When I read that, I thought, Aha, now he’s going to address his own organization’s flagrant questions of integrity involving Apple — and look at an issue I and a number of others have raised about Apple and journalism. Namely: Why are news organizations, creating iPad apps at a rapid rate, throwing themselves into the arms of a company that unilaterally reserves the right to reject or remove the journalism from its platform if it doesn’t like what it sees.

Surely this would be worth raising an eyebrow? You won’t find a word in Carr’s column even wondering if journalism organizations are violating basic principles this way.

The questions are (or should be) more pointed in the specific case of the Times and its dealings with Apple. Their relationship looks so close on the surface that it gives the appearance of a cross-promotional campaign for each others’ products. Might it have been useful for Carr to ask his own bosses to address any of this? When I asked, they stonewalled until issuing a “no comment” to my specific questions. This was curious: Last summer, when Apple was similarly promoting the Times in its pre-release campaign for an iPhone model, a Times spokesperson specifically denied to the Nieman Journalism Lab that there was any business relationship, saying Apple had asked for permission, happily granted, to feature the news organization in its promotion.

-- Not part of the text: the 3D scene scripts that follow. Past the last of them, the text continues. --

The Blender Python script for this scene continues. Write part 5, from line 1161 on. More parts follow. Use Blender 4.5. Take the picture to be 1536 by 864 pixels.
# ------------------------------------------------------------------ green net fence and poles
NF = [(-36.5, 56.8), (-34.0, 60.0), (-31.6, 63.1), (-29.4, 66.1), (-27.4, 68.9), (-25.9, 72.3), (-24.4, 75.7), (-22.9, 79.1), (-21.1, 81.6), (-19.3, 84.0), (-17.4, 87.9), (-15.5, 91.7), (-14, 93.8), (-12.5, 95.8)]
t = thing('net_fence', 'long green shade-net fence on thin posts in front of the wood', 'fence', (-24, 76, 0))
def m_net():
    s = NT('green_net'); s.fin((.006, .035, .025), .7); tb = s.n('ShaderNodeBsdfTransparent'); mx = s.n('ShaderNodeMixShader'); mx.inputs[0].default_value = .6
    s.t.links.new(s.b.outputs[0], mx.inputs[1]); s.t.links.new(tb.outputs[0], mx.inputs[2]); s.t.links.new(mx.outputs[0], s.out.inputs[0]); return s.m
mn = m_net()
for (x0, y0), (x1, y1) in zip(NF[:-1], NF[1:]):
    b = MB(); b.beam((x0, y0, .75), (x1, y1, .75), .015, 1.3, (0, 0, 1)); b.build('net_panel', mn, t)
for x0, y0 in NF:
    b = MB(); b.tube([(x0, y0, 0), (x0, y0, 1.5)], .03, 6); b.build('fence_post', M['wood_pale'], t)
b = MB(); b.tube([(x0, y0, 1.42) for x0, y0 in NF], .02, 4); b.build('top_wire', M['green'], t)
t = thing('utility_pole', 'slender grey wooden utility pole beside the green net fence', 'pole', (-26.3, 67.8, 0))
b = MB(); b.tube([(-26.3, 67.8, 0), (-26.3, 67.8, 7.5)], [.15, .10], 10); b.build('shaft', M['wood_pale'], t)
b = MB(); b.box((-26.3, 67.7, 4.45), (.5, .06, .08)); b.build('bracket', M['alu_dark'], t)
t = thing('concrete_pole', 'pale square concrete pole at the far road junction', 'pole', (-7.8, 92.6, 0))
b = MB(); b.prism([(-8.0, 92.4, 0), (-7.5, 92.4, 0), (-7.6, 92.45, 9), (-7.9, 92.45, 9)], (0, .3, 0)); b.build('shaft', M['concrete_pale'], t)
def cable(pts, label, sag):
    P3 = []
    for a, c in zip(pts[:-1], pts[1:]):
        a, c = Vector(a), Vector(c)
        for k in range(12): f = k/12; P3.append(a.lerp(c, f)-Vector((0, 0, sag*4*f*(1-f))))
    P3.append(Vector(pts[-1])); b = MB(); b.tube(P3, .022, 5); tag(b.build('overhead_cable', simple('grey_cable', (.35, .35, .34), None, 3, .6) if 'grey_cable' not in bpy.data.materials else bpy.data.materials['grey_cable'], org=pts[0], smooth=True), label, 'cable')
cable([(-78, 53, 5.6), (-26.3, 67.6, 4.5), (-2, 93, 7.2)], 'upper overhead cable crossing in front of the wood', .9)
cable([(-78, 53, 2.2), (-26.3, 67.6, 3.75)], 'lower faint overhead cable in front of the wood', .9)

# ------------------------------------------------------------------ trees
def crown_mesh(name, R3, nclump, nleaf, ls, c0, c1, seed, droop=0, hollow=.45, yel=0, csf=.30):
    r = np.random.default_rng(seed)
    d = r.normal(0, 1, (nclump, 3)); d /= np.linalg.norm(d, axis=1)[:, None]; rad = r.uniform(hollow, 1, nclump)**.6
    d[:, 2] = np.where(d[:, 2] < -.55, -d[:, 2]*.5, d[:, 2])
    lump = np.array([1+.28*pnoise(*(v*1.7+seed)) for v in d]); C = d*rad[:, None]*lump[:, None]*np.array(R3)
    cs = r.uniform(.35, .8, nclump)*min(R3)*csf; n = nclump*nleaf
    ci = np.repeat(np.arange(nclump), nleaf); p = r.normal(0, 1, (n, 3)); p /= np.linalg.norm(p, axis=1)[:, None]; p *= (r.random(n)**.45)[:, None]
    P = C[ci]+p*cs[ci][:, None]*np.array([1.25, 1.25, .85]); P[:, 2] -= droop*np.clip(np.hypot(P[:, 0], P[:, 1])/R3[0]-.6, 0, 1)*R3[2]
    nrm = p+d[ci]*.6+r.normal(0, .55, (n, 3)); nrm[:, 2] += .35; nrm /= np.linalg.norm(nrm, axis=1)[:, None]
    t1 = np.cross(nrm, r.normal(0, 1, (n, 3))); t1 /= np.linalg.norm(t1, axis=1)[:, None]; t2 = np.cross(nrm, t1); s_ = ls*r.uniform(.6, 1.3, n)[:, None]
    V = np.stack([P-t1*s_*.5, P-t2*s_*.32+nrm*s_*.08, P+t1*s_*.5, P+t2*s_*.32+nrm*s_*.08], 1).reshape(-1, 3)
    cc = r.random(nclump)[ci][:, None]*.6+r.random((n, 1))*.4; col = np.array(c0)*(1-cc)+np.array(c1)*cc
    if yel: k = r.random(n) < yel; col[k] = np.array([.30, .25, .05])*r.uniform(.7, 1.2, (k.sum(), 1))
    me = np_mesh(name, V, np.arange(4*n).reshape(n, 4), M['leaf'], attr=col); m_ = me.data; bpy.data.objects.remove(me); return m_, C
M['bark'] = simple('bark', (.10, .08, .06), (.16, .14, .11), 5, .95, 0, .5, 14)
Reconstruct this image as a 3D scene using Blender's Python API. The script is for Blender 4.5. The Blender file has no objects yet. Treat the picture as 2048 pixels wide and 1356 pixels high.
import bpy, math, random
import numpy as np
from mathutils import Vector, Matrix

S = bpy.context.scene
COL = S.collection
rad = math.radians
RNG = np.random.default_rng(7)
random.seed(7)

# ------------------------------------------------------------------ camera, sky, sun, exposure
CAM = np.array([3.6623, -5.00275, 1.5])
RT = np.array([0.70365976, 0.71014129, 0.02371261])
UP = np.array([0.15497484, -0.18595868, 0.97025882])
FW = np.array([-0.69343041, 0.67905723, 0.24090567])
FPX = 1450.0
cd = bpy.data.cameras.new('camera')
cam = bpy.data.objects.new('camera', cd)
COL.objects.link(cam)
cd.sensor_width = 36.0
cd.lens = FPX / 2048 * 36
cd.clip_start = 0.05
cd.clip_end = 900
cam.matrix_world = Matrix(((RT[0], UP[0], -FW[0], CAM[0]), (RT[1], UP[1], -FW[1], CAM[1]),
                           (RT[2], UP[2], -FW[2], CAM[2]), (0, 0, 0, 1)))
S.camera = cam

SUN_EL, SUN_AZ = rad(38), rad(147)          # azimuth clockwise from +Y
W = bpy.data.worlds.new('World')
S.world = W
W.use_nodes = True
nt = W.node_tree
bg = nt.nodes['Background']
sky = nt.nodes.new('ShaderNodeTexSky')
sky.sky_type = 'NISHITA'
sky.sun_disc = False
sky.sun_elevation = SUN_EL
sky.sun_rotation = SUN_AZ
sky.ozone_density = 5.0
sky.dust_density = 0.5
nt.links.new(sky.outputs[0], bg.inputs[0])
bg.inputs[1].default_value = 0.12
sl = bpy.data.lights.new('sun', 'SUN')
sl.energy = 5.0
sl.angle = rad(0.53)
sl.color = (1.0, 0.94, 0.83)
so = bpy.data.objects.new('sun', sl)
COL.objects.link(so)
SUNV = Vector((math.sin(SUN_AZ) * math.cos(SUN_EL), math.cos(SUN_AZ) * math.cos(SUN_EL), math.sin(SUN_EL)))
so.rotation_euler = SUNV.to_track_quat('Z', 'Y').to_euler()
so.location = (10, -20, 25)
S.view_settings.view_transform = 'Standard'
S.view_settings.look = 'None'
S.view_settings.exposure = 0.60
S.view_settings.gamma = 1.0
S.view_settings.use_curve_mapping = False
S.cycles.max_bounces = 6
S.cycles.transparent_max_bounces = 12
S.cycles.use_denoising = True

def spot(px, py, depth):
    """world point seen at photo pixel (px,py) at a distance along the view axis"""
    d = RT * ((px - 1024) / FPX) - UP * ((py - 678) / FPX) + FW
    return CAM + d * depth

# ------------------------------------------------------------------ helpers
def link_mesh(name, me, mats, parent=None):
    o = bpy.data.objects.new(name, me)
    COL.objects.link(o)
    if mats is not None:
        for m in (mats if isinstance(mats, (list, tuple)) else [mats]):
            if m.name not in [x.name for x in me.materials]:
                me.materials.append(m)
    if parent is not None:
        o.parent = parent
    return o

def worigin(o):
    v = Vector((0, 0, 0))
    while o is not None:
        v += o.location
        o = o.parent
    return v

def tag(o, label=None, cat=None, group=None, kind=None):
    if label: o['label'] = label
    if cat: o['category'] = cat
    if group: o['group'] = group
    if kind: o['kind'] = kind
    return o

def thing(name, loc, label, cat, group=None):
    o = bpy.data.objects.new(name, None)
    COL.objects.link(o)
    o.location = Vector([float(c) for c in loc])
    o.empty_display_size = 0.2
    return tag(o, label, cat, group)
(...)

In that context, a “no comment” is at least an interesting shift in position. Maybe Carr could have asked if something had changed?

That’s a rhetorical question, of course, just like the other ones I’m asking about how far Carr’s column took these issues. I don’t really expect him to push his bosses as hard as I’m suggesting he might. He’s an employee, and employees of news organizations — institutions whose arrogance matches that of Wall Street banks — know just how far they can go, which isn’t very far, in asking of themselves that which they demand of others.